A new book by Lauren Berliner, assistant professor in UW Bothell’s School of Interdisciplinary Arts & Sciences, combines three years of “participatory action research” with young media makers in San Diego with textual analysis of many youth-produced videos and media campaigns. “Producing Queer Youth: The Paradox of Digital Media Empowerment” was published this summer by Routledge.

In this way, Berliner examines how media makers at the margins negotiate funding and publicity and strategically produce their online identities.

Publishers notes say the book “unsettles assumptions that having a ‘voice’ and gaining visibility and recognition necessarily equate to securing rights and resources.

“Through her study of youth media practices within larger contexts of history and pedagogy, Routledge says, Berliner “reframes digital media participation as a struggle for ― rather than, in itself, evidence of ― power.”

To learn more, contact Berliner at lsb26@uw.edu.

* * *


UW faculty pen book chapters on environmental studies

A new textbook on environmental studies includes two chapters written by UW faculty members. “Companion to Environmental Studies,” published in May 2018 by Routledge, contains more than 150 short chapters written by leading international experts. Together they provide concise, authoritative and easy-to-use summaries of key issues, debates, concepts and current questions in environmental studies.

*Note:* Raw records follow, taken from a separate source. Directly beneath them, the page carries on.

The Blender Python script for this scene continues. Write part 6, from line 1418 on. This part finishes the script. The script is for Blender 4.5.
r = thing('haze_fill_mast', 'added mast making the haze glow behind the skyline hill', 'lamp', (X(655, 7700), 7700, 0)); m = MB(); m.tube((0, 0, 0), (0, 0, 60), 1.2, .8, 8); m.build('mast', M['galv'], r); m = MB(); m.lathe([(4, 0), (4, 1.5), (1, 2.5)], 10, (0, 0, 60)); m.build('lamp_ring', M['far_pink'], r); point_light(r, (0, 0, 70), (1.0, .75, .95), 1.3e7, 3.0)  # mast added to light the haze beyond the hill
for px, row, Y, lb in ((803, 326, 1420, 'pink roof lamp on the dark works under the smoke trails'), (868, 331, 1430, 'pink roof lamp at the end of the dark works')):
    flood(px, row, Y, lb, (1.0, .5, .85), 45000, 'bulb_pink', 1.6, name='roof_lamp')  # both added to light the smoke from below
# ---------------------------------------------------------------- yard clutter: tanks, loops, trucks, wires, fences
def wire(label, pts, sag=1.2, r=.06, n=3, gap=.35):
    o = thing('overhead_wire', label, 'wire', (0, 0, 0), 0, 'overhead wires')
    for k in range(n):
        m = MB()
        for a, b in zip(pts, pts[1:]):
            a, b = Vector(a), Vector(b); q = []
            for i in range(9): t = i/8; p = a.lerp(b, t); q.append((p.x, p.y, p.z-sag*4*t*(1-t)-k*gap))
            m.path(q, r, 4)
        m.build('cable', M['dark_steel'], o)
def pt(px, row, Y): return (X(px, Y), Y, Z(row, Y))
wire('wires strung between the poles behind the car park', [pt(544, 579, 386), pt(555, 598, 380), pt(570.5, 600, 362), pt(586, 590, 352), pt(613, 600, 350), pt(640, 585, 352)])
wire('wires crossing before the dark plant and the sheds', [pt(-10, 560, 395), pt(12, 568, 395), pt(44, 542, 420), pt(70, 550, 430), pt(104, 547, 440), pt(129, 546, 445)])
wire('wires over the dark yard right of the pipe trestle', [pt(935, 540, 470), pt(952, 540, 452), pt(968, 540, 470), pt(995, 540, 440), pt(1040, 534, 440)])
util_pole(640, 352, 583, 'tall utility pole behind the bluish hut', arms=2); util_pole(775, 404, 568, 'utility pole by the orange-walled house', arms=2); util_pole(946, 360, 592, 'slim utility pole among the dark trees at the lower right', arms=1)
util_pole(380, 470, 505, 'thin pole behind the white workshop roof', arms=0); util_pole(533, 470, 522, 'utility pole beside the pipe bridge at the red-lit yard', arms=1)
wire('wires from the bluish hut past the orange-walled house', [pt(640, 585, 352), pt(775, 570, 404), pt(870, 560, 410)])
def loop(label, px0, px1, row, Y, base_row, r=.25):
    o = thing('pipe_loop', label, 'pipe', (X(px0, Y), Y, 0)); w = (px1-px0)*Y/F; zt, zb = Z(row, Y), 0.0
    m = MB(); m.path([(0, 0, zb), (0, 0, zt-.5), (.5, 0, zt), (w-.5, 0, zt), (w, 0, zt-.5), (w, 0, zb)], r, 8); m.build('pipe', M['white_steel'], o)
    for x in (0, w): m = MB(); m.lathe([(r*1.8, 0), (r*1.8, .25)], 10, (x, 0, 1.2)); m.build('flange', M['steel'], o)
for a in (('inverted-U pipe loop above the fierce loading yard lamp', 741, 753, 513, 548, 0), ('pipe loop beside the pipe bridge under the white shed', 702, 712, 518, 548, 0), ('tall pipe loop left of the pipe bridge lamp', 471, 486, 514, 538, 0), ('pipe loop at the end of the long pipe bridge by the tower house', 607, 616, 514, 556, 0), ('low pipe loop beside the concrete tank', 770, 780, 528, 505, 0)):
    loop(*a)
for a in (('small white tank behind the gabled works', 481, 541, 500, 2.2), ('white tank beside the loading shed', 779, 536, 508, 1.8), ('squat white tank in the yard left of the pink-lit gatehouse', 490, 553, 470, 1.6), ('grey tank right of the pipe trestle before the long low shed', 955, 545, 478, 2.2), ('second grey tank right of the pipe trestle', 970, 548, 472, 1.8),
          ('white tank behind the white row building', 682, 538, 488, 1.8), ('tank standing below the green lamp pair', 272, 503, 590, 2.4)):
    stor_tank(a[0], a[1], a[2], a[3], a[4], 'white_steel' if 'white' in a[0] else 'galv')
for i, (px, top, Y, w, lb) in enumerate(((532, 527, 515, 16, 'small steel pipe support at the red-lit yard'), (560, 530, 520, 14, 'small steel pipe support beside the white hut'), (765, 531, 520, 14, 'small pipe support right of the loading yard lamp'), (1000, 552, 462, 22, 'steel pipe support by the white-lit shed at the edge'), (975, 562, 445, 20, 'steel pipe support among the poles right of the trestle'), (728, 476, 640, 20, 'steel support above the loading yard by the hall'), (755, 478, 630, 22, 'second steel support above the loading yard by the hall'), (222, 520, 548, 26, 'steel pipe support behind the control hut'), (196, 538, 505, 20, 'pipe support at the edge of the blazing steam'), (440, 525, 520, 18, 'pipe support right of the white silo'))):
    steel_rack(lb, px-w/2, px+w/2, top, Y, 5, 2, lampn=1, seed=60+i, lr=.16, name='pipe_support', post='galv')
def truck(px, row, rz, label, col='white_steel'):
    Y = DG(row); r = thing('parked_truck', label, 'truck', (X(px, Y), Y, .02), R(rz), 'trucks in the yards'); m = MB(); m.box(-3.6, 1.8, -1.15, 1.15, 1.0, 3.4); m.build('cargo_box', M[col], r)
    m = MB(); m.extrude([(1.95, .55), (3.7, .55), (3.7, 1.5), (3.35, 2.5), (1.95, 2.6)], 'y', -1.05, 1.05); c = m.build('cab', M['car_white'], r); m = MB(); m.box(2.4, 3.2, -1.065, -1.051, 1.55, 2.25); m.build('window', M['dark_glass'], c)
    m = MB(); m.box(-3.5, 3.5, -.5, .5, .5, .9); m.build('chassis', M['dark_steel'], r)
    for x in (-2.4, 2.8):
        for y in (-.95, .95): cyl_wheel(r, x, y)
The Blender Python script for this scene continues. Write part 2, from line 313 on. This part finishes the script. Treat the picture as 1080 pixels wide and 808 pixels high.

Karen Litfin, a UW associate professor of political science, authored a chapter on “Gaia.” Litfin is also the author of a 2014 book, “Ecovillages,” that describes a year of travels to sustainable communities around the world.

Stephen Warren, a UW professor emeritus of atmospheric sciences, authored a chapter on “Key Debates on Population and Global Demography.” The chapter covers issues such as causes of population growth, influence of education, demand for and access to contraception, and geographic variations. (Warren is also the author of a 2015 open-access academic article on population growth issues.)